Point of View
Tale as Old as Time
The story of Gigi and Gaston is relentlessly linear, moving from the point-of-view of one lover, to the other, and back again. After all, how else could we feel the full effect of Gigi's transformation and Gaston's love for her?
The Wheel of Life
Gigi is all about the cycle of life for the French Romantic, from dreamy toddler to doddering old fool. So who better to narrate the scenes than Honoré Lachaille, who has seen and done it all? He speaks to us directly while he saunters through the park, introducing us to Gigi, to Paris in 1900, to the many visual delights of ladies in those crazy colorful Cecil Beaton get-ups.
We follow the cycle of one couple all the way through, or thereabouts, so is it a surprise when in the final scene we end up back in the park to see Gigi and Gaston, now happily hitched? Absolutely not. The film made it inevitable.
And the Montage of Life
There's only one point in the movie when Gigi's and Gaston's story lines meet while not in the room together. It's a technique used a few times during the movie (as when we learn in a newspaper headline that Liane has been dumped like yesterday's trash), but just once to such stupendous affect.
This happens when Gaston is encouraged by Honoré to ensure that everyone sees how absolutely "fine" he is in the wake of his break-up with Liane. We're treated to a montage of gossip mag illustrations which fade into real life scenes, as Gaston hosts dinner parties, costume balls, and the opera in the Lachaille mansion. As the final page turns, we see a gloved hand.
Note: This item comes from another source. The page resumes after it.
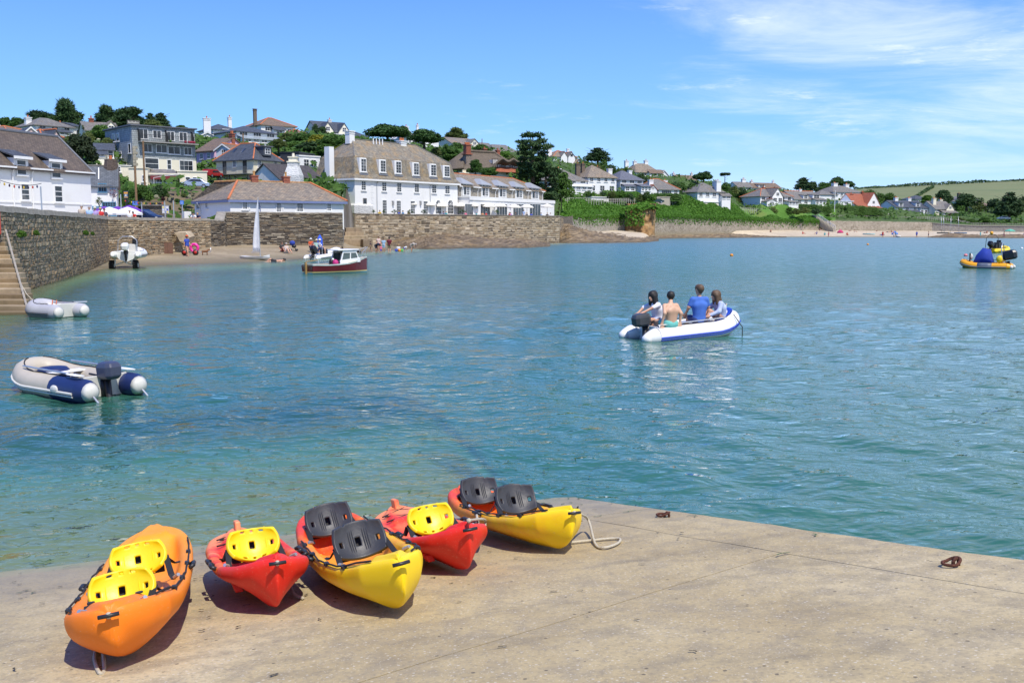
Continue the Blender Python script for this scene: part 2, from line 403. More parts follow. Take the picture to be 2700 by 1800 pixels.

Soon after, the shot reveals that they're Gigi's hands as she reads the gossip and helps her grandmama snap beans for supper.
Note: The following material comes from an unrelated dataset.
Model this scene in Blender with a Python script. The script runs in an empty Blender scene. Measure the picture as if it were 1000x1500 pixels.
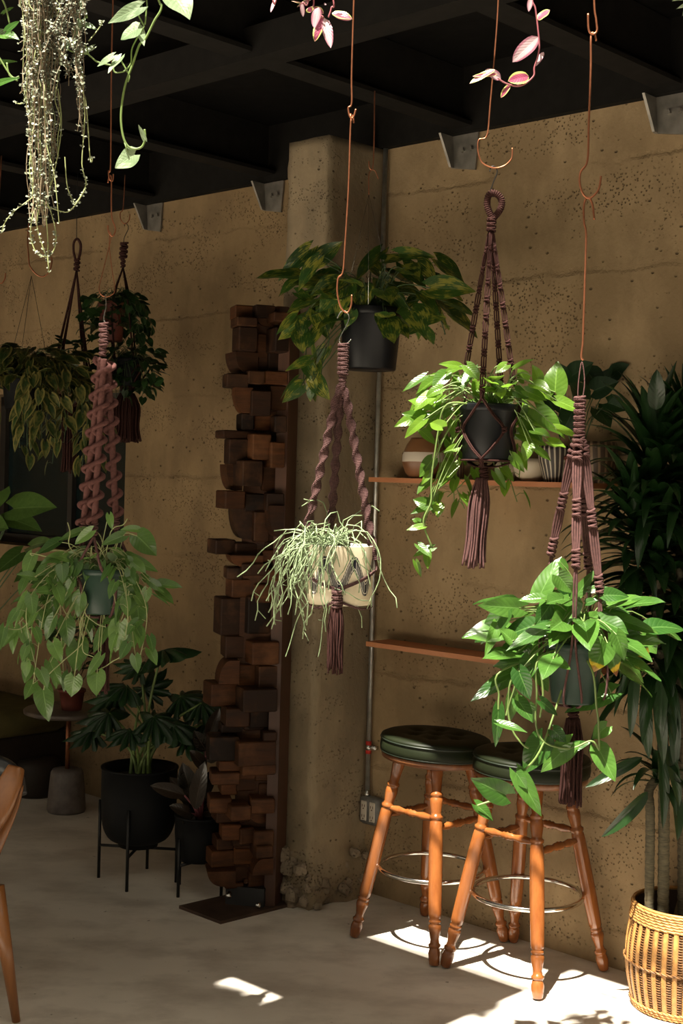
import bpy, math, random
from mathutils import Vector as V, Matrix
R = random.Random(7)
PI = math.pi
C = bpy.context.scene.collection
# ------------------------------------------------------------------ camera model
F = 2000.0; H = 1.65
PITCH = math.atan(50.5 / F); ROLL = .028
FW = V((0, math.cos(PITCH), -math.sin(PITCH))); U0 = V((0, math.sin(PITCH), math.cos(PITCH))); R0 = V((1, 0, 0))
RT = R0 * math.cos(ROLL) + U0 * math.sin(ROLL); UP = U0 * math.cos(ROLL) - R0 * math.sin(ROLL)
EYE = V((0, 0, H))
def ray(x, y): return FW + RT * ((x - 500) / F) - UP * ((y - 750) / F)
def G(x, y, z=0):
    d = ray(x, y); return EYE + d * ((z - H) / d.z)
def P(x, y, dep):
    d = ray(x, y); return EYE + d * (dep / d.y)
def PZ(x, y, q):            # point on the vertical axis through q that is seen at row y
    d = ray(x, y); return V((q.x, q.y, H + d.z * q.y / d.y))
A0 = G(544, 1309); A1 = G(894, 1417)
T = (A1 - A0).normalized(); N = V((T.y, -T.x, 0))
if N.dot(EYE - A0) < 0: N = -N
def UVZ(u, v, z): return A0 + T * u + N * v + V((0, 0, z))
def W(x, y, off=0):
    d = ray(x, y); s = N.dot(A0 + N * off - EYE) / N.dot(d); return EYE + d * s
def uvz(q): return ((q - A0).dot(T), (q - A0).dot(N), q.z)
CEIL = 2.945

# ------------------------------------------------------------------ materials
def nt(name):
    m = bpy.data.materials.new(name); m.use_nodes = True; t = m.node_tree
    return m, t, t.nodes['Principled BSDF']
def nd(t, kind, ins=None, **kw):
    n = t.nodes.new(kind)
    for k, v in kw.items(): setattr(n, k, v)
    for k, v in (ins or {}).items():
        if hasattr(v, 'is_output'): t.links.new(v, n.inputs[k])
        else: n.inputs[k].default_value = v
    return n
def mth(t, op, a, b=0.0, c=0.0):
    return nd(t, 'ShaderNodeMath', {0: a, 1: b, 2: c}, operation=op).outputs[0]
def ramp(t, fac, stops):
    n = nd(t, 'ShaderNodeValToRGB', {0: fac}); e = n.color_ramp.elements
    while len(e) < len(stops): e.new(.5)
    for i, (p, c) in enumerate(stops):
        e[i].position = p; e[i].color = (c if len(c) == 4 else (*c, 1)) if not isinstance(c, (int, float)) else (c, c, c, 1)
    return n.outputs[0]
def mix(t, fac, a, b):
    n = nd(t, 'ShaderNodeMix', None, data_type='RGBA')
    for k, v in ((0, fac), (6, a), (7, b)):
        if hasattr(v, 'is_output'): t.links.new(v, n.inputs[k])
        else: n.inputs[k].default_value = v if k == 0 else ((*v, 1) if len(v) == 3 else v)
    return n.outputs[2]
def noise(t, vec, sc, det=4, rough=.55):
    return nd(t, 'ShaderNodeTexNoise', {'Vector': vec, 'Scale': sc, 'Detail': det, 'Roughness': rough}).outputs[0]
def bump(t, b, h, st, dist=.01):
    n = nd(t, 'ShaderNodeBump', {'Height': h, 'Strength': st, 'Distance': dist})
    t.links.new(n.outputs[0], b.inputs['Normal'])
def objc(t): return nd(t, 'ShaderNodeTexCoord').outputs['Object']
def scalev(t, vec, s): return nd(t, 'ShaderNodeMapping', {0: vec, 3: s}).outputs[0]

def plain(name, col, rough=.6, metal=0, var=.25, sc=20, bmp=0, stretch=None, spec=.5):
    m, t, b = nt(name); vec = objc(t)
    if stretch: vec = scalev(t, vec, stretch)
    n = noise(t, vec, sc)
    c2 = tuple(max(0, x * (1 - var)) for x in col); c1 = tuple(min(1, x * (1 + var)) for x in col)
    t.links.new(ramp(t, n, [(.3, c2), (.7, c1)]), b.inputs['Base Color'])
    b.inputs['Roughness'].default_value = rough; b.inputs['Metallic'].default_value = metal
    b.inputs['Specular IOR Level'].default_value = spec
    if bmp: bump(t, b, n, bmp, .004)
    return m

def concrete_wall(name, a, bcol, dark, lines=True, sc=1.0):
    m, t, b = nt(name); vec = objc(t)
    big = noise(t, vec, 1.1 * sc, 5, .6); med = noise(t, scalev(t, vec, (1, 1, .6)), 4.5, 6, .62); fine = noise(t, vec, 60, 4, .7)
    c = mix(t, ramp(t, big, [(.36, 0), (.66, 1)]), a, bcol)
    c = mix(t, ramp(t, med, [(.42, .6), (.62, 0)]), c, dark)
    # pits
    vo = nd(t, 'ShaderNodeTexVoronoi', {'Vector': vec, 'Scale': 85.0, 'Randomness': 1.0})
    vo2 = nd(t, 'ShaderNodeTexVoronoi', {'Vector': scalev(t, vec, (1, 1, 1.4)), 'Scale': 17.0, 'Randomness': 1.0})
    msk = ramp(t, noise(t, scalev(t, vec, (1, 1, 2.4)), 2.3, 5, .65), [(.5, 0), (.62, 1)])
    pit = mth(t, 'MULTIPLY', ramp(t, vo.outputs[0], [(.16, 1), (.30, 0)]), msk)
    pit2 = mth(t, 'MULTIPLY', ramp(t, vo2.outputs[0], [(.05, 1), (.12, 0)]), .9)
    pits = mth(t, 'MAXIMUM', pit, pit2)
    c = mix(t, mth(t, 'MULTIPLY', pits, .75), c, (.07, .045, .025))
    hgt = mth(t, 'MULTIPLY', fine, .12)
    hgt = mth(t, 'ADD', hgt, mth(t, 'MULTIPLY', med, .8))
    hgt = mth(t, 'SUBTRACT', hgt, mth(t, 'MULTIPLY', pits, .7))
    if lines:
        sep = nd(t, 'ShaderNodeSeparateXYZ', {0: vec})
        wob = mth(t, 'MULTIPLY', noise(t, vec, 2.6, 8, .8), .10)
        z = mth(t, 'ADD', sep.outputs[2], wob)
        fr = mth(t, 'ABSOLUTE', mth(t, 'SUBTRACT', mth(t, 'FRACT', mth(t, 'DIVIDE', z, .375)), .5))
        ln = ramp(t, fr, [(0, 1), (.035, 0)])
        ln = mth(t, 'MULTIPLY', ln, ramp(t, noise(t, vec, 2.7, 3), [(.38, 0), (.6, 1)]))
        c = mix(t, mth(t, 'MULTIPLY', ln, .4), c, dark)
        hgt = mth(t, 'SUBTRACT', hgt, mth(t, 'MULTIPLY', ln, mth(t, 'MULTIPLY', noise(t, vec, 25, 3), .7)))
    t.links.new(c, b.inputs['Base Color'])
    b.inputs['Roughness'].default_value = .82; b.inputs['Specular IOR Level'].default_value = .3
    bump(t, b, hgt, .75, .018)
    return m

def floor_mat():
    m, t, b = nt('polished_concrete'); vec = objc(t)
    big = noise(t, vec, 1.3, 4, .55); med = noise(t, scalev(t, vec, (1, 1.6, 1)), 3.4, 6, .62); fine = noise(t, vec, 70, 3, .7)
    c = mix(t, ramp(t, big, [(.35, 0), (.65, 1)]), (.60, .55, .48), (.74, .69, .61))
    c = mix(t, ramp(t, med, [(.34, .65), (.55, 0)]), c, (.38, .33, .28))
    sp = ramp(t, noise(t, vec, 34, 2, .5), [(.72, 0), (.76, .7)])
    c = mix(t, sp, c, (.13, .1, .08))
    t.links.new(c, b.inputs['Base Color'])
    t.links.new(ramp(t, med, [(.3, .42), (.7, .62)]), b.inputs['Roughness'])
    bump(t, b, mth(t, 'ADD', mth(t, 'MULTIPLY', fine, .2), med), .15, .006)
    return m

def leaf_mat(name, dark, light, vari=0, vcol=(.5, .6, .15), trans=.35, rough=.32, edge=False, tcol=None, veins=1.0):
    m, t, b = nt(name)
    uv = nd(t, 'ShaderNodeUVMap').outputs[0]; sep = nd(t, 'ShaderNodeSeparateXYZ', {0: uv})
    u, v = sep.outputs[0], sep.outputs[1]
    var = nd(t, 'ShaderNodeAttribute', attribute_name='var').outputs['Fac']
    av = mth(t, 'ABSOLUTE', mth(t, 'SUBTRACT', v, .5))
    c = mix(t, var, dark, light)
    n = noise(t, objc(t), 40, 3)
    c = mix(t, mth(t, 'MULTIPLY', ramp(t, n, [(.35, 0), (.7, 1)]), .35), c, tuple(x * .6 for x in dark))
    mid = ramp(t, av, [(.012, 1), (.035, 0)])
    ve = mth(t, 'ABSOLUTE', mth(t, 'SUBTRACT', mth(t, 'FRACT', mth(t, 'MULTIPLY', mth(t, 'SUBTRACT', u, mth(t, 'MULTIPLY', av, .55)), 8.0)), .5))
    vein = mth(t, 'MULTIPLY', ramp(t, ve, [(.0, 1), (.10, 0)]), .3)
    c = mix(t, mth(t, 'MULTIPLY', mth(t, 'MAXIMUM', mid, vein), .42 * veins), c, tuple(min(1, x * 1.6 + .04) for x in light))
    if vari:
        ns = nd(t, 'ShaderNodeTexNoise', {'Vector': scalev(t, objc(t), (1, 1, 1)), 'Scale': 26.0, 'Detail': 4.0}).outputs[0]
        st = nd(t, 'ShaderNodeTexNoise', {'Vector': scalev(t, uv, (2.5, 9, 1)), 'Scale': 1.6, 'Detail': 3.0}).outputs[0]
        vv = mth(t, 'MULTIPLY', mth(t, 'ADD', ns, st), .5)
        c = mix(t, mth(t, 'MULTIPLY', ramp(t, vv, [(.5, 0), (.57, 1)]), vari), c, vcol)
    if edge:
        c = mix(t, ramp(t, av, [(.30, 0), (.38, .85)]), c, vcol)
    if name == 'pothos_leaf':
        # leaves flagged with a negative shade carry a yellow and brown scorched patch at the tip
        sc = nd(t, 'ShaderNodeAttribute', attribute_name='scorch').outputs['Fac']
        e = mth(t, 'ADD', u, mth(t, 'MULTIPLY', noise(t, objc(t), 60, 3), .25))
        c = mix(t, mth(t, 'MULTIPLY', sc, ramp(t, e, [(.78, 0), (.84, 1)])), c, (.75, .52, .03))
        c = mix(t, mth(t, 'MULTIPLY', sc, ramp(t, e, [(.93, 0), (.97, 1)])), c, (.20, .05, .01))
    t.links.new(c, b.inputs['Base Color'])
    b.inputs['Roughness'].default_value = rough
    b.inputs['Specular IOR Level'].default_value = .5
    bump(t, b, mth(t, 'SUBTRACT', mth(t, 'MULTIPLY', ramp(t, ve, [(0, 0), (.5, 1)]), .8), mid), .16, .002)
    tr = nd(t, 'ShaderNodeBsdfTranslucent')
    if tcol: tr.inputs[0].default_value = (*tcol, 1)
    else: t.links.new(mix(t, .5, c, tuple(min(1, x * 2.2) for x in light)), tr.inputs[0])
    ms = nd(t, 'ShaderNodeMixShader', {0: trans}); t.links.new(b.outputs[0], ms.inputs[1]); t.links.new(tr.outputs[0], ms.inputs[2])
    t.links.new(ms.outputs[0], t.nodes['Material Output'].inputs[0])
    return m

def wood(name, c1, c2, rough=.35, sc=(1, 1, .12), s=30, coat=0):
    m, t, b = nt(name); vec = scalev(t, objc(t), sc)
    n = noise(t, vec, s, 6, .65); n2 = noise(t, vec, s * .2, 3)
    c = mix(t, ramp(t, n, [(.3, 0), (.7, 1)]), c1, c2)
    c = mix(t, ramp(t, n2, [(.4, .35), (.6, 0)]), c, tuple(x * .35 for x in c1))
    t.links.new(c, b.inputs['Base Color']); b.inputs['Roughness'].default_value = rough
    b.inputs['Coat Weight'].default_value = coat; b.inputs['Coat Roughness'].default_value = .2
    bump(t, b, n, .15, .002)
    return m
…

This montage (which also reveals that Gaston is so bored at all of these events that he literally falls asleep) brings to focus the fact that the Lachailles live in the public eye, and that Gigi is a member of the spectator-public. This of course causes no little amount of strife as Gigi begins to understand what it will mean to be a Gaston's next girlfriend: she'll always be on display.